Quais as operações com criptomoedas que eu tenho de informar à Receita Federal?
Todas. A instrução normativa traz no parágrafo 2º do artigo 6º, um rol exemplificativo. Além de elencar transações como compra e venda; permuta; doação e dação em pagamento; esse dispositivo traz no inciso IX, “outras operações que impliquem em transferência de criptoativos”.
O que devo informar nessas declarações e como devo informar?
A Receita Federal procura, por meio dessa declaração, saber quem participou da transação (seja outra pessoa ou uma exchange no exterior), que tipo de operação foi essa, o dia exato em que ela ocorreu, quais criptomoedas foram operadas, o valor da transação separado do valor das taxas de serviços cobrados para que essa operação ocorresse.
Vale mencionar que os valores devem ser informados em real. Caso a pessoa tenha transacionado numa moeda que não seja o dólar americano, terá primeiramente que converter o valor da moeda cotado no dia da transação para o dólar americano e depois fazer essa cotação para a moeda nacional, conforme explica o art. 4º da IN 1.888/2019.
A pessoa na hora de prestar essas informações terá de tomar cuidado na forma que deverá apresentar a quantidade das criptomoedas operadas, quando se tratar de fração delas.
Esse ponto foi, inclusive, questionado pelas associações brasileiras do setor.
A Receita Federal respondeu que “a instrução normativa interpretada conjuntamente com os manuais publicados pela Receita Federal é clara no sentido de acrescentar 10 casas decimais para o reporte de criptoativos. No caso de reais, o reporte deve ser realizado até a segunda caso decimal com regras de arredondamento utilizadas pela ABNT”.
Um outro detalhe é que as informações deverão ser prestadas com a utilização do sistema Coleta Nacional, disponibilizado por meio do Centro Virtual de Atendimento (e-CAC) da RFB, em leiaute que foi definido pela Receita.

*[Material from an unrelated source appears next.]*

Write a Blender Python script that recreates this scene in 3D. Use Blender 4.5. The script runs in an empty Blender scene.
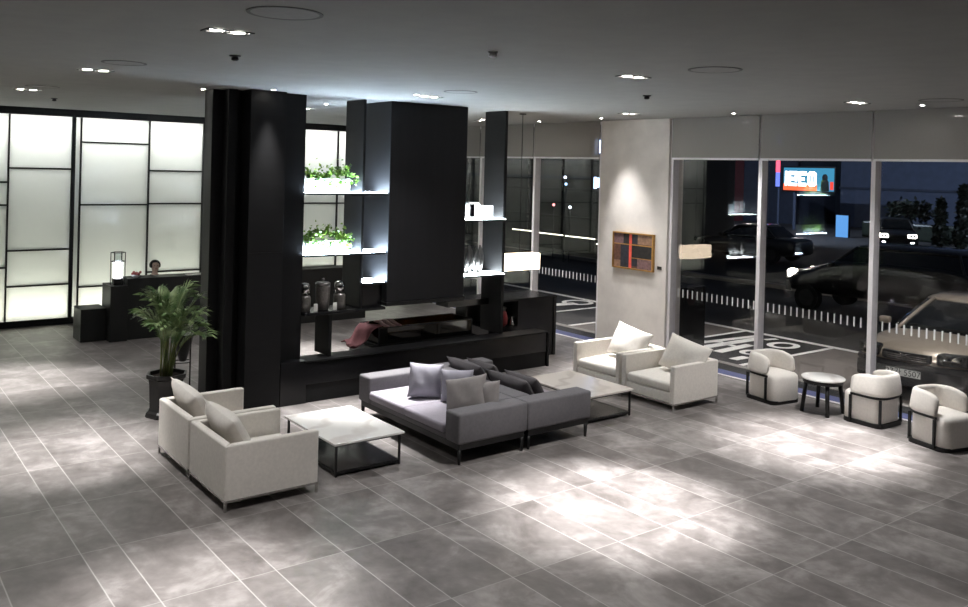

Até quando eu tenho que declarar?
A pessoa tem de apresentar essas informações até às 23h59min59s (horário de Brasília) do último dia útil do mês que subsequente àquele em que ocorreu o conjunto de operações com criptomoedas.
O primeiro conjunto de informações a ser entregue em setembro de 2019 será referente às operações realizadas em agosto de 2019, conforme consta na norma.
O que acontece se eu não declarar no prazo ou se cometer algum equívoco nessa declaração?
Caso a declaração não seja apresentada com exatidão, a pessoa terá de corrigir esses erros ou omissão sobre alguma operação antes que o órgão inicie qualquer procedimento para não ter de pagar nada à Receita.
Tanto a declaração fora do prazo quanto a sua apresentação contendo algum erro traz para a pessoa a incidência de multa.
As multas aplicadas pela Receita diferem a depender da situação. Caso a pessoa deixe de apresentar a declaração no prazo, terá de pagar se for pessoa física R$ 100 por mês ou fração do mês; se pessoa jurídica em início de atividade, imune ou isenta, optante pelo Simples Nacional, a multa será de R$ 500. Já as demais pessoas jurídicas pagarão R$ 1.500.
Ainda que essa pessoa declare antes de a Receita promover qualquer ato de ofício, ela terá de pagar algo. No entanto, ela será reduzida a metade.
A multa para qualquer espécie de inexatidão na declaração, entretanto, será da seguinte forma: Em caso de pessoa jurídica, é de 3% sobre o valor, não inferior à R$ 100, da operação omitida ou apresentada com erro. Já a pessoa física arcará com 1,5% sobre o valor da operação omitida na declaração ou apresentada com algum equívoco.
A receita irá intimar a pessoa para corrigir o erro ou “para prestar esclarecimentos nos prazos estipulados pela autoridade fiscal”. Se após isso, a pessoa não cumprir o que estiver estabelecido pelo órgão terá de arcar com R$ 500 por mês.
No caso de pessoa jurídica optante pelo Simples Nacional, esse percentual será de 70% sobre a multa.